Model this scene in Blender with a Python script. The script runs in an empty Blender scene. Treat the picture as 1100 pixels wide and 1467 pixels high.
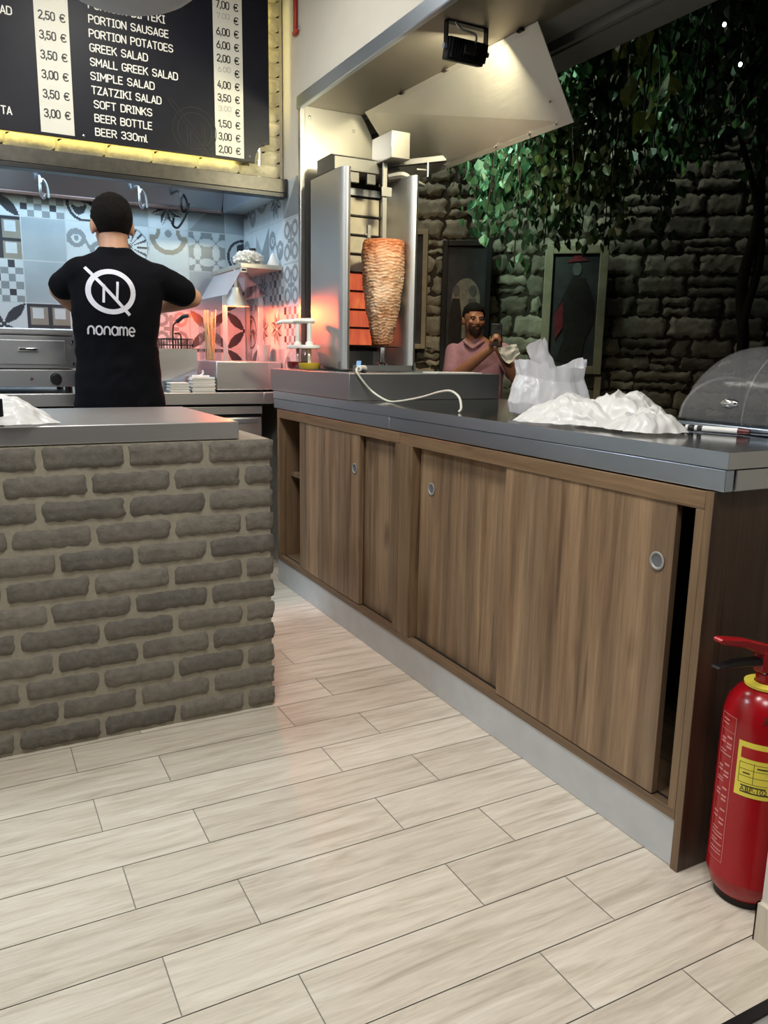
import bpy, bmesh, math, random
from mathutils import Vector, Matrix, noise
from mathutils.bvhtree import BVHTree
random.seed(11)
D = bpy.data
SC = bpy.context.scene
COL = SC.collection
PI = math.pi

# ------------------------------------------------------------------ camera
cd = D.cameras.new('camera'); cam = D.objects.new('camera', cd); COL.objects.link(cam)
cd.sensor_fit = 'VERTICAL'; cd.sensor_height = 36.0; cd.lens = 1131.34 * 36.0 / 1467.0
cd.clip_start = 0.02; cd.clip_end = 100
YAW, PITCH, ROLL = math.radians(27.884), math.radians(11.199), math.radians(1.003)
_f = Vector((math.sin(YAW)*math.cos(PITCH), math.cos(YAW)*math.cos(PITCH), -math.sin(PITCH)))
_r0 = Vector((math.cos(YAW), -math.sin(YAW), 0)); _u0 = _r0.cross(_f)
_c, _s = math.cos(ROLL), math.sin(ROLL)
_r = _r0*_c + _u0*_s; _u = _u0*_c - _r0*_s
cam.matrix_world = Matrix(((_r.x, _u.x, -_f.x, 0), (_r.y, _u.y, -_f.y, 0), (_r.z, _u.z, -_f.z, 1.15), (0, 0, 0, 1)))
SC.camera = cam

# ------------------------------------------------------------------ world, exposure, lights
SC.view_settings.view_transform = 'Standard'; SC.view_settings.look = 'None'
SC.view_settings.gamma = 1.0; SC.view_settings.use_curve_mapping = False
SC.view_settings.exposure = 0.0
w = D.worlds.new('night'); SC.world = w; w.use_nodes = True
w.node_tree.nodes['Background'].inputs[0].default_value = (0.10, 0.13, 0.2, 1)
w.node_tree.nodes['Background'].inputs[1].default_value = 0.05
SC.cycles.max_bounces = 8; SC.cycles.caustics_reflective = False; SC.cycles.caustics_refractive = False
SC.cycles.sample_clamp_indirect = 4.0
try: SC.cycles.use_denoising = True
except Exception: pass

def area(name, loc, target, sx, sy, power, color, spread=None):
    l = D.lights.new(name, 'AREA'); l.shape = 'RECTANGLE'; l.size = sx; l.size_y = sy; l.energy = power; l.color = color
    if spread: l.spread = math.radians(spread)
    o = D.objects.new(name, l); COL.objects.link(o); o.location = loc
    o.rotation_euler = (Vector(target) - Vector(loc)).to_track_quat('-Z', 'Y').to_euler()
    return o
def point(name, loc, power, color, r=0.03):
    l = D.lights.new(name, 'POINT'); l.energy = power; l.color = color; l.shadow_soft_size = r
    o = D.objects.new(name, l); COL.objects.link(o); o.location = loc; return o

area('ceiling_light_front', (0.35, 1.25, 2.86), (0.35, 1.25, 0), 0.5, 0.5, 36, (1.0, 0.97, 0.92))
area('ceiling_light_left', (-1.2, 2.9, 2.86), (-1.4, 3.1, 0), 0.6, 0.6, 46, (0.80, 0.90, 1.0))
area('ceiling_light_middle', (0.6, 3.0, 2.86), (0.6, 3.0, 0), 0.4, 0.4, 15, (1.0, 0.96, 0.88))
area('ceiling_light_entrance', (0.3, 0.1, 2.86), (0.5, 0.6, 0), 0.5, 0.5, 22, (1.0, 0.98, 0.95))
area('hood_light', (0.80, 4.25, 2.30), (0.75, 4.25, 1.0), 0.6, 0.3, 9, (0.50, 0.76, 1.0))
area('hood_light_left', (0.1, 4.25, 2.30), (0.1, 4.2, 1.0), 0.7, 0.3, 6, (0.50, 0.76, 1.0))
area('added_fill_far_left', (-0.9, 4.25, 2.30), (-0.9, 4.2, 1.0), 0.7, 0.3, 10, (0.50, 0.76, 1.0))  # added unseen lamp, brightens the far left that the counter front reflects
area('flood_light', (1.665, 2.63, 2.195), (1.95, 3.55, 1.95), 0.13, 0.07, 15, (1.0, 0.92, 0.62))
area('alley_light', (3.0, 5.4, 4.4), (4.7, 4.9, 1.6), 0.8, 0.8, 25, (0.90, 1.0, 0.86))
area('alley_lamp_left', (2.35, 4.9, 3.5), (3.6, 4.5, 2.6), 0.3, 0.3, 18, (0.66, 1.0, 0.76), 75)
area('added_warm_fill', (2.7, 4.0, 3.0), (3.6, 5.2, 1.2), 0.4, 0.4, 6, (1.0, 0.76, 0.50), 90)  # added fill, no real lamp here; warms the figure with the phone

# ------------------------------------------------------------------ materials
def lin(v):
    v /= 255.0
    return v/12.92 if v <= 0.04045 else ((v+0.055)/1.055)**2.4
def S(r, g, b): return (lin(r), lin(g), lin(b), 1)
class NT:
    def __init__(s, name):
        s.m = D.materials.new(name); s.m.use_nodes = True; s.t = s.m.node_tree; s.n = s.t.nodes
        s.b = s.n['Principled BSDF']; s.out = s.n['Material Output']
    def add(s, typ, **k):
        nd = s.n.new(typ)
        for a, v in k.items():
            if a in nd.inputs.keys(): nd.inputs[a].default_value = v
            else: setattr(nd, a, v)
        return nd
    def link(s, a, b): s.t.links.new(a, b)
    def mapping(s, scale, coord='Object', rot=(0, 0, 0)):
        tc = s.add('ShaderNodeTexCoord'); mp = s.add('ShaderNodeMapping')
        mp.inputs['Scale'].default_value = scale; mp.inputs['Rotation'].default_value = rot
        s.link(tc.outputs[coord], mp.inputs['Vector']); return mp.outputs[0]
    def noise(s, vec, scale=5, detail=4, rough=0.55, dist=0):
        n = s.add('ShaderNodeTexNoise'); n.inputs['Scale'].default_value = scale; n.inputs['Detail'].default_value = detail
        n.inputs['Roughness'].default_value = rough; n.inputs['Distortion'].default_value = dist
        s.link(vec, n.inputs['Vector']); return n.outputs['Fac']
    def ramp(s, fac, stops):
        r = s.add('ShaderNodeValToRGB'); e = r.color_ramp.elements
        while len(e) < len(stops): e.new(0.5)
        for i, (p, c) in enumerate(stops): e[i].position = p; e[i].color = c
        s.link(fac, r.inputs[0]); return r.outputs[0]
    def mix(s, fac, a, b, typ='MIX'):
        m = s.add('ShaderNodeMix'); m.data_type = 'RGBA'; m.blend_type = typ
        for sock, v in ((m.inputs[0], fac), (m.inputs[6], a), (m.inputs[7], b)):
            if hasattr(v, 'is_linked'): s.link(v, sock)
            else: sock.default_value = v
        return m.outputs[2]
    def bump(s, h, strength=0.3, dist=0.01):
        b = s.add('ShaderNodeBump'); b.inputs['Strength'].default_value = strength; b.inputs['Distance'].default_value = dist
        s.link(h, b.inputs['Height']); s.link(b.outputs[0], s.b.inputs['Normal'])
    def col(s, c):
        if hasattr(c, 'is_linked'): s.link(c, s.b.inputs['Base Color'])
        else: s.b.inputs['Base Color'].default_value = c
        return s
    def set(s, **k):
        for a, v in k.items():
            a = a.replace('_', ' ')
            if hasattr(v, 'is_linked'): s.link(v, s.b.inputs[a])
            else: s.b.inputs[a].default_value = v
        return s

def simple(name, c, rough=0.5, metal=0.0, vary=0.12, scale=12, bump=0.0, **k):
    t = NT(name); v = t.mapping((1, 1, 1)); n = t.noise(v, scale)
    lo = tuple(x*(1-vary) for x in c[:3]) + (1,); hi = tuple(min(1, x*(1+vary)) for x in c[:3]) + (1,)
    t.col(t.ramp(n, [(0.3, lo), (0.7, hi)])); t.set(Roughness=rough, Metallic=metal, **k)
    if bump: t.bump(n, bump, 0.004)
    return t.m

def steel(name, c, rough=0.28, axis=0, streak=160, amp=0.06, bump=0.012):
    t = NT(name); sc = [streak]*3; sc[axis] = 1.5
    v = t.mapping(tuple(sc)); n = t.noise(v, 4, 2); big = t.noise(t.mapping((1, 1, 1)), 2.5, 2)
    t.col(t.ramp(big, [(0.3, tuple(x*0.92 for x in c[:3])+(1,)), (0.7, c)]))
    r = t.add('ShaderNodeMapRange'); r.inputs['To Min'].default_value = rough-amp*0.5; r.inputs['To Max'].default_value = rough+amp
    t.link(n, r.inputs['Value']); t.set(Metallic=1.0, Roughness=r.outputs[0]); t.bump(n, bump, 0.002)
    return t.m

def wood(name, dark, mid, light, grain='z', rough=0.45):
    t = NT(name)
    sc = {'z': (8, 8, 0.42), 'y': (8, 0.42, 8), 'x': (0.42, 8, 8)}[grain]
    v = t.mapping(sc); n1 = t.noise(v, 2.2, 6, 0.6, 0.35)
    fine = t.noise(t.mapping(tuple(x*6 for x in sc)), 3, 3)
    plank = t.noise(t.mapping({'z': (9, 9, 0.02), 'y': (9, 0.02, 9), 'x': (0.02, 9, 9)}[grain]), 1.2, 0)
    base = t.ramp(n1, [(0.25, dark), (0.48, mid), (0.72, light)])
    base = t.mix(0.35, base, t.ramp(fine, [(0.3, (0.45, 0.45, 0.45, 1)), (0.65, (1.1, 1.1, 1.1, 1))]), 'MULTIPLY')
    base = t.mix(0.6, base, t.ramp(plank, [(0.38, (0.72, 0.72, 0.74, 1)), (0.62, (1.15, 1.12, 1.08, 1))]), 'MULTIPLY')
    vo = t.add('ShaderNodeTexVoronoi'); vo.inputs['Scale'].default_value = 1.0; vo.inputs['Randomness'].default_value = 1.0
    t.link(t.mapping(tuple(x*s for x, s in zip({'z': (5.5, 5.5, 2.2), 'y': (5.5, 2.2, 5.5), 'x': (2.2, 5.5, 5.5)}[grain], (1, 1, 1)))), vo.inputs['Vector'])
    kn = t.ramp(vo.outputs['Distance'], [(0.02, (0.25, 0.2, 0.17, 1)), (0.16, (1, 1, 1, 1))])
    base = t.mix(0.75, base, kn, 'MULTIPLY')
    crack = t.noise(t.mapping(tuple(x*(2.6 if x > 1 else 2.4) for x in sc)), 1.5, 2, 0.4, 0.3)
    base = t.mix(0.55, base, t.ramp(crack, [(0.30, (0.35, 0.30, 0.26, 1)), (0.37, (1, 1, 1, 1))]), 'MULTIPLY')
    t.col(base); t.set(Roughness=rough); t.bump(fine, 0.12, 0.002)
    return t.m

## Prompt
Every line from the start of the listing above through the line with "PI = math.pi" should be repeated exactly; skip the pictures and add nothing else.

## Solution to the problem
Model this scene in Blender with a Python script. The script runs in an empty Blender scene. Treat the picture as 1100 pixels wide and 1467 pixels high.
import bpy, bmesh, math, random
from mathutils import Vector, Matrix, noise
from mathutils.bvhtree import BVHTree
random.seed(11)
D = bpy.data
SC = bpy.context.scene
COL = SC.collection
PI = math.pi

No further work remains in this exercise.